▶ **DIRECTIONS FOR THIS TASK**: Only the lines from the beginning of the entries through the one with "return tuple(((v/255)/12.92 if" should be written out, please, exactly and without any pictures.

[start]

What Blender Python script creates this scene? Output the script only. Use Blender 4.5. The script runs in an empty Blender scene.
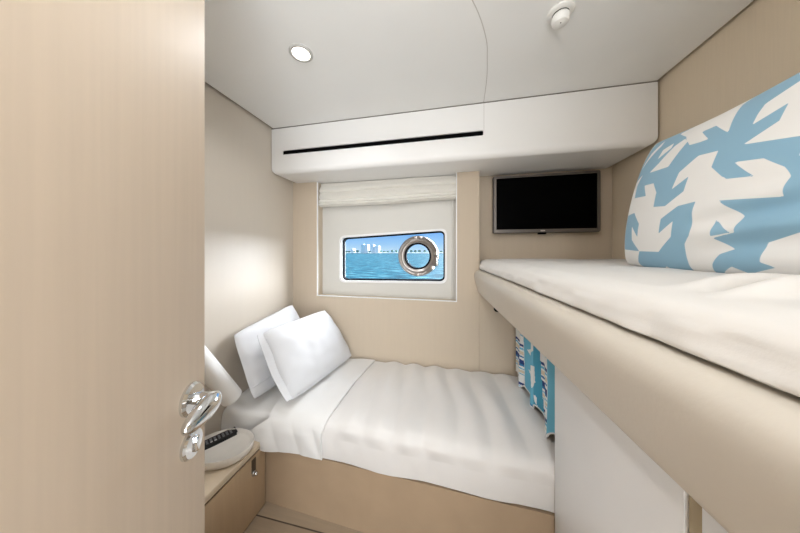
import bpy, bmesh, math, random
from mathutils import Vector, Matrix, noise
random.seed(7)
SC = bpy.context.scene
COL = SC.collection
FLOOR = 1.19          # geometry below is written about eye level; the floor is 1.19 m lower

# ------------------------------------------------------------------ helpers
def lin(c):
    return tuple(((v/255)/12.92 if v/255 <= .04045 else ((v/255+.055)/1.055)**2.4) for v in c) + (1.,)

def mat(name, rgb, rough=.6, metal=0., spec=.5, var=0., scale=(30, 30, 30), bump=0., bscale=None, coat=0., sheen=0., emit=None, estr=0.):
    m = bpy.data.materials.new(name); m.use_nodes = True
    nt = m.node_tree; b = nt.nodes['Principled BSDF']
    b.inputs['Base Color'].default_value = lin(rgb)
    b.inputs['Roughness'].default_value = rough
    b.inputs['Metallic'].default_value = metal
    b.inputs['Specular IOR Level'].default_value = spec
    b.inputs['Coat Weight'].default_value = coat
    b.inputs['Sheen Weight'].default_value = sheen
    if emit:
        b.inputs['Emission Color'].default_value = lin(emit); b.inputs['Emission Strength'].default_value = estr
    if var or bump:
        tc = nt.nodes.new('ShaderNodeTexCoord')
        def ns(sc):
            mp = nt.nodes.new('ShaderNodeMapping'); mp.inputs['Scale'].default_value = sc
            nt.links.new(tc.outputs['Object'], mp.inputs['Vector'])
            n = nt.nodes.new('ShaderNodeTexNoise'); n.inputs['Scale'].default_value = 1.; n.inputs['Detail'].default_value = 4.
            nt.links.new(mp.outputs['Vector'], n.inputs['Vector'])
            return n
        if var:
            n = ns(scale)
            r = nt.nodes.new('ShaderNodeValToRGB')
            lo = tuple(max(0, v*(1-var)) for v in rgb); hi = tuple(min(255, v*(1+var)) for v in rgb)
            r.color_ramp.elements[0].position = .3; r.color_ramp.elements[0].color = lin(lo)
            r.color_ramp.elements[1].position = .7; r.color_ramp.elements[1].color = lin(hi)
            nt.links.new(n.outputs['Fac'], r.inputs['Fac']); nt.links.new(r.outputs['Color'], b.inputs['Base Color'])
        if bump:
            n = ns(bscale or scale)
            bp = nt.nodes.new('ShaderNodeBump'); bp.inputs['Strength'].default_value = bump; bp.inputs['Distance'].default_value = .002
            nt.links.new(n.outputs['Fac'], bp.inputs['Height']); nt.links.new(bp.outputs['Normal'], b.inputs['Normal'])
    return m

def world_origin(p):
    o = Vector((0, 0, 0))
    while p is not None:
        o += p.location; p = p.parent
    return o

def obj(name, bm, m, parent=None, smooth=30, label=None):
    """link a bmesh (given in scene coordinates) as one mesh object; origin = base of its box, or its parent's origin"""
    bmesh.ops.recalc_face_normals(bm, faces=bm.faces[:])
    me = bpy.data.meshes.new(name)
    if parent is not None:
        off = world_origin(parent); loc = Vector((0, 0, 0))
    else:
        xs = [v.co for v in bm.verts]
        off = Vector(((min(c.x for c in xs)+max(c.x for c in xs))/2, (min(c.y for c in xs)+max(c.y for c in xs))/2, min(c.z for c in xs)))
        loc = off.copy()
    for v in bm.verts: v.co -= off
    bm.to_mesh(me); bm.free()
    ms = m if isinstance(m, (list, tuple)) else [m]
    for q in ms: me.materials.append(q)
    if smooth:
        me.polygons.foreach_set('use_smooth', [True]*len(me.polygons))
        me.set_sharp_from_angle(angle=math.radians(smooth))
    o = bpy.data.objects.new(name, me); COL.objects.link(o)
    o.location = loc
    if parent is not None: o.parent = parent
    if label: o['label'] = label
    return o

def tag(o, label, cat, group=None, kind=None):
    o['label'] = label; o['category'] = cat
    if group: o['group'] = group
    if kind: o['kind'] = kind
    return o

def thing(name, label, cat, loc, group=None, kind=None):
    o = bpy.data.objects.new(name, None); COL.objects.link(o)
    o.location = loc; o.empty_display_size = .05
    return tag(o, label, cat, group, kind)

def box(x0, x1, y0, y1, z0, z1, bev=0., seg=2, bm=None, M=None):
    bm = bm or bmesh.new()
    r = bmesh.ops.create_cube(bm, size=1.)
    vs = r['verts']
    for v in vs:
        v.co = Vector(((x0+x1)/2+v.co.x*(x1-x0), (y0+y1)/2+v.co.y*(y1-y0), (z0+z1)/2+v.co.z*(z1-z0)))
        if M is not None: v.co = M @ v.co
    if bev:
        es = list({e for v in vs for e in v.link_edges})
        bmesh.ops.bevel(bm, geom=es, offset=bev, segments=seg, profile=.5, affect='EDGES')
    return bm

def frame_for(d):
    d = Vector(d).normalized()
    a = Vector((0, 0, 1)) if abs(d.z) < .9 else Vector((1, 0, 0))
    s = d.cross(a).normalized(); t = s.cross(d).normalized()
    return s, t, d

def lathe(prof, org, axis=(0, 0, 1), n=40, bm=None, sx=1., sy=1., closed=False, dirs=None):
    """prof: (radius, height along axis)"""
    bm = bm or bmesh.new()
    s, t, d = frame_for(axis)
    if dirs: s, t = Vector(dirs[0]), Vector(dirs[1])
    org = Vector(org); rings = []
    for r, h in prof:
        if r < 1e-6:
            rings.append([bm.verts.new(org+d*h)])
        else:
            rings.append([bm.verts.new(org+d*h+s*(r*sx*math.cos(2*math.pi*k/n))+t*(r*sy*math.sin(2*math.pi*k/n))) for k in range(n)])
    pairs = list(zip(rings, rings[1:])) + ([(rings[-1], rings[0])] if closed else [])
    for A, B in pairs:
        for k in range(n):
            k2 = (k+1) % n
            if len(A) == 1 and len(B) == 1: continue
            if len(A) == 1: bm.faces.new((A[0], B[k2], B[k]))
            elif len(B) == 1: bm.faces.new((A[k], A[k2], B[0]))
            else: bm.faces.new((A[k], A[k2], B[k2], B[k]))
    return bm

def tube(pts, r, n=10, bm=None, cap=True):
    bm = bm or bmesh.new()
    pts = [Vector(p) for p in pts]; rings = []
    rs = r if isinstance(r, (list, tuple)) else [r]*len(pts)
    s0 = None
    for i, p in enumerate(pts):
        d = (pts[min(i+1, len(pts)-1)]-pts[max(i-1, 0)]).normalized()
        if s0 is None: s0 = frame_for(d)[0]
        s = (s0-d*s0.dot(d)).normalized(); t = d.cross(s); s0 = s
        rings.append([bm.verts.new(p+s*(rs[i]*math.cos(2*math.pi*k/n))+t*(rs[i]*math.sin(2*math.pi*k/n))) for k in range(n)])
    for A, B in zip(rings, rings[1:]):
        for k in range(n):
            bm.faces.new((A[k], A[(k+1) % n], B[(k+1) % n], B[k]))
    if cap:
        bm.faces.new(rings[0][::-1]); bm.faces.new(rings[-1])
    return bm

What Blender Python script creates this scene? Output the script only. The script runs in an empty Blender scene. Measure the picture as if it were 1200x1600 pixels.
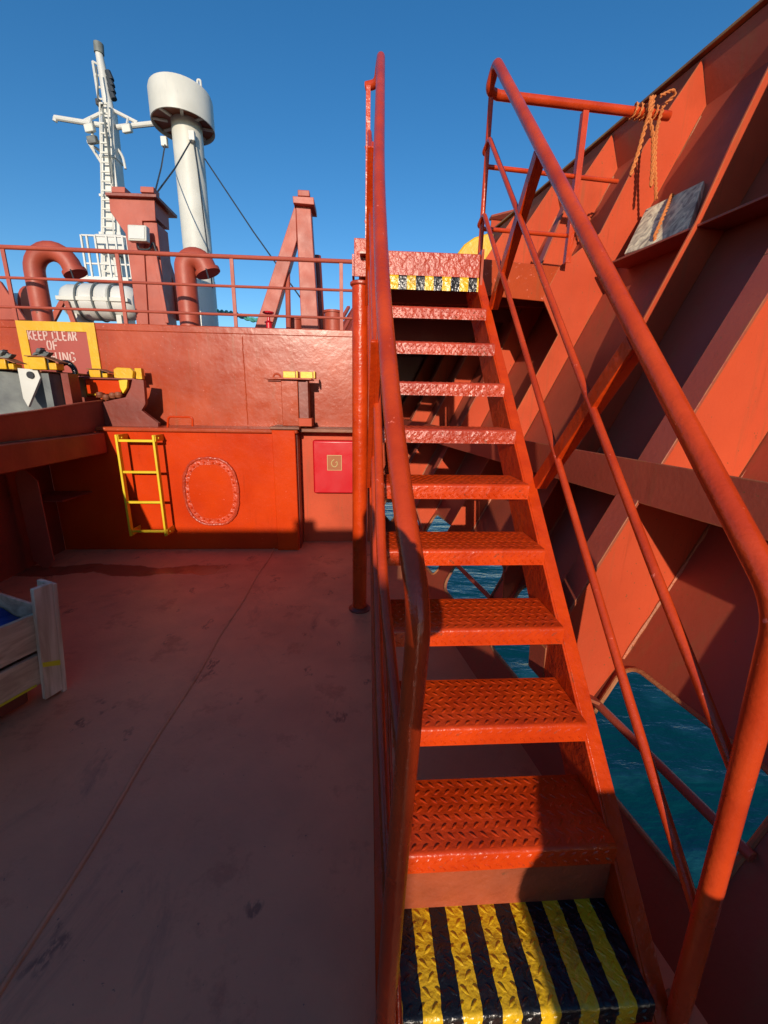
import bpy, bmesh, math, random
from mathutils import Vector, Matrix
random.seed(7)
R = math.radians
scene = bpy.context.scene
COL = scene.collection

# ---------------------------------------------------------------- camera
F_PX, PIT, YAW, ROL = 636.5, 0.2629, 0.0624, 0.0189
EYE = Vector((0, 0, 1.505))
cf = Vector((math.sin(YAW)*math.cos(PIT), math.cos(YAW)*math.cos(PIT), -math.sin(PIT)))
r0 = Vector((math.cos(YAW), -math.sin(YAW), 0)); u0 = r0.cross(cf)
cr = r0*math.cos(ROL) + u0*math.sin(ROL); cu = -r0*math.sin(ROL) + u0*math.cos(ROL)
cam_data = bpy.data.cameras.new("camera"); cam = bpy.data.objects.new("camera", cam_data); COL.objects.link(cam)
cam_data.sensor_fit = 'AUTO'; cam_data.sensor_width = 36.0; cam_data.lens = 36.0*F_PX/1600.0
cam_data.clip_start = 0.02; cam_data.clip_end = 8000
cam.matrix_world = Matrix(((cr.x, cu.x, -cf.x, EYE.x), (cr.y, cu.y, -cf.y, EYE.y), (cr.z, cu.z, -cf.z, EYE.z), (0, 0, 0, 1)))
scene.camera = cam

# ---------------------------------------------------------------- light
SUN_EL, SUN_AZ = 15.6, 5.0          # the sun stands low behind the camera, travelling 5 degrees to the right of +y
world = bpy.data.worlds.new("World"); scene.world = world; world.use_nodes = True
wn = world.node_tree; wn.nodes.clear()
sky = wn.nodes.new('ShaderNodeTexSky'); sky.sky_type = 'NISHITA'; sky.sun_disc = False
sky.sun_elevation = R(SUN_EL); sky.sun_rotation = R(180+SUN_AZ); sky.altitude = 300; sky.air_density = 1.0; sky.dust_density = 0.2; sky.ozone_density = 3.0
hs = wn.nodes.new('ShaderNodeHueSaturation'); hs.inputs['Saturation'].default_value = 1.26; hs.inputs['Value'].default_value = 1.0
bg = wn.nodes.new('ShaderNodeBackground'); bg.inputs[1].default_value = 0.152
wo = wn.nodes.new('ShaderNodeOutputWorld')
wn.links.new(sky.outputs[0], hs.inputs['Color']); wn.links.new(hs.outputs[0], bg.inputs[0]); wn.links.new(bg.outputs[0], wo.inputs[0])
sl = bpy.data.lights.new("sun", 'SUN'); sl.energy = 4.2; sl.angle = R(0.5); sl.color = (1.0, 0.86, 0.70)
so = bpy.data.objects.new("sun", sl); COL.objects.link(so)
sd = Vector((math.sin(R(SUN_AZ))*math.cos(R(SUN_EL)), math.cos(R(SUN_AZ))*math.cos(R(SUN_EL)), -math.sin(R(SUN_EL))))
so.rotation_euler = sd.to_track_quat('-Z', 'Y').to_euler()
scene.view_settings.view_transform = 'Standard'; scene.view_settings.look = 'None'
scene.view_settings.exposure = 0.0; scene.view_settings.gamma = 1.0
scene.cycles.max_bounces = 7; scene.cycles.diffuse_bounces = 4

# ---------------------------------------------------------------- helpers
def at(x, y, **k):
    """point seen at photo pixel (x, y) on the plane X=.. / Y=.. / Z=.."""
    d = cf*F_PX + cr*(x-600) - cu*(y-800)
    a, v = list(k.items())[0]; i = 'XYZ'.index(a)
    return EYE + d*((v-EYE[i])/d[i])
HD = Vector((-0.158, 0.9875, 0)); HN = Vector((0.9875, 0.158, 0))   # along and out of the bulwark
def hp(u, n, z): return HD*u + HN*n + Vector((0, 0, z))
def hull_n(z): return 0.97 + 0.52*z if z <= 2.3 else 2.166 + 0.46*(z-2.3)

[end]

▶ **RESULT OF THIS TASK**:
What Blender Python script creates this scene? Output the script only. Use Blender 4.5. The script runs in an empty Blender scene.
import bpy, bmesh, math, random
from mathutils import Vector, Matrix, noise
random.seed(7)
SC = bpy.context.scene
COL = SC.collection
FLOOR = 1.19          # geometry below is written about eye level; the floor is 1.19 m lower

# ------------------------------------------------------------------ helpers
def lin(c):
    return tuple(((v/255)/12.92 if v/255 <= .04045 else ((v/255+.055)/1.055)**2.4) for v in c) + (1.,)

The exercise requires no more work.